09.27.16 | Blog | By:

Late last week Rocky Mountain Institute (RMI) released a study on the future of personal vehicle ownership is essentially over. “Peak car” ownership in the U.S. will occur around 2020 and will drop quickly after that. They believe that autonomous electric vehicles with ride-sharing services will begin to dominate after that because it will simply be cheaper for consumers.

The authors state:

Personal vehicles have dominated the U.S. mobility system for nearly 100 years. But we are now in the formative stages of a powerful confluence of cultural, technological, and societal forces. It is possible that a new mobility system will emerge in the next few years that is superior to our existing system in almost every way.
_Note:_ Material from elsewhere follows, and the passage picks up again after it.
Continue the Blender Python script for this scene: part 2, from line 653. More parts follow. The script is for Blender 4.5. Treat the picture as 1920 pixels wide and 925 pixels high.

The study also found that:

  • The winners will be those companies able “to excel in providing autonomous vehicles and automated mobility services.” Utilities win as well with the increased demand created by electric vehicles, while gasoline demand would decline precipitously. Here’s what RMI thinks gasoline demand could look like by 2035:

gasoline_demand_rmi

  • Greenhouse gases could be reduced 800 million tons/year by 2035.
  • By 2018, solely using autonomous taxis for transportation could cost the same as owning and operating a car.
  • Electric vehicles make strong economic sense to provide automated mobility service.
  • The total mobility market of the first 26 U.S cities where automated mobility service will likely launch is worth ~$600 billion.
  • Automated mobility services could capture two-thirds of the entire U.S. mobility market in 15–20 years. As the chart below shows, second-generation electric autonomous vehicles and services could reduce automated mobility costs below the operating cost of a personal vehicle (~$0.30/mile).

rmi_chart_1

From my standpoint, it’s all going to depend on widespread consumer trust and education especially in autonomous technology. And as noted last week, 57% of Americans in a recent survey have expressed major concerns in the technology. There are also likely to be city, state and federal regulatory hurdles to surmount as well. That’s unlikely to happen by 2018. But it might well happen shortly thereafter.